Knowledgebase
deer detterent spray #760961
Asked July 10, 2021, 9:56 AM EDT
Anne Arundel County Maryland
Expert Response
We sympathize with your deer browsing issues, as it is a persistent and important problem region-wide. Repellent sprays tend to share a common palette of ingredients across brands, which are usually a combination of taste and smell deterrents. [The main mouth-irritant components are either hot pepper extract (capsaicin) or black pepper.] Unless the spray saturates flowers, it's unlikely the pollinators will be exposed enough to deter their visits. That said, we do not have study data available on what effect they may have on foliar feeding of insects, such as butterfly larvae (caterpillars), or beneficial insects hunting prey (some of which also visit flowers). Plants do give off their own suites of chemical odors these insects can detect - including odors specific to when they are damaged by pests, which help "call in" beneficials for pest control - so if the repellents don't mask this too much, they may not interfere with insect visits overall. Unfortunately, the only recourse to using only the limited range of very deer-unpalatable plants or regularly spraying with repellent is to physically block access by using deer fencing.

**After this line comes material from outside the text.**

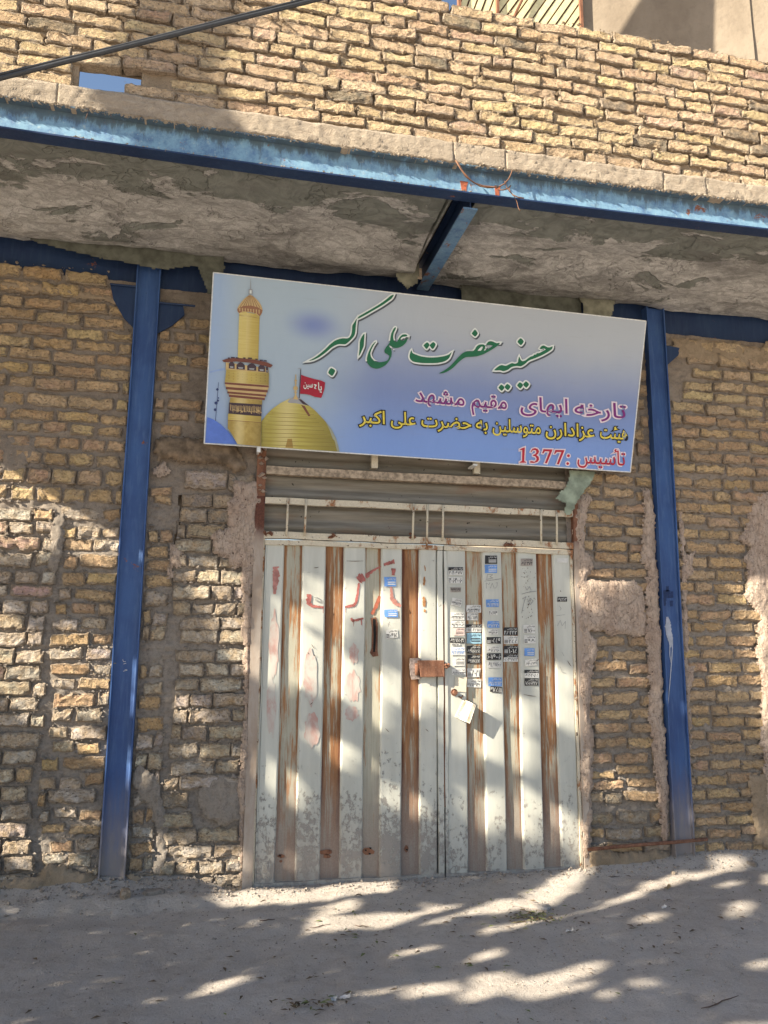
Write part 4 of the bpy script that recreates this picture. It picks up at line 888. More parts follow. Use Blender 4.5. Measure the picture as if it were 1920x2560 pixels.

Spraying repellent around the garden perimeter only might work, but isn't reliable. A lot depends on how desperate the deer are and how strongly they've developed their habitual foraging patterns; you may have to experiment and see what happens. Deer have been known to walk through plants they aren't interested in eating (such as those with strong foliage scents, or sharp-leaved tall grasses) to get to those they will eat, so one could expect that repellent used on some plants may make them reluctant to browse there but not necessarily motivated to shun the entire area. Usually, spraying the individual plants at risk, which you have been doing, is the recommended approach. In this way, they learn to associate the repulsive experience with that particular plant or location.
Birds probably won't be repulsed by the sprays. (The fact that there aren't widely-available repellent sprays for keeping birds away from, for instance, cherry and blueberry crops, suggests this holds true.) Birds don't taste (or aren't bothered by) capsaicin, which is one reason it's added to some suet blends and other wild bird foods to deter squirrels from stealing it. In either case, it's likely the only direct exposure birds might have to deer repellent would be if the spray covered plant seed heads or berries and hadn't yet weathered off.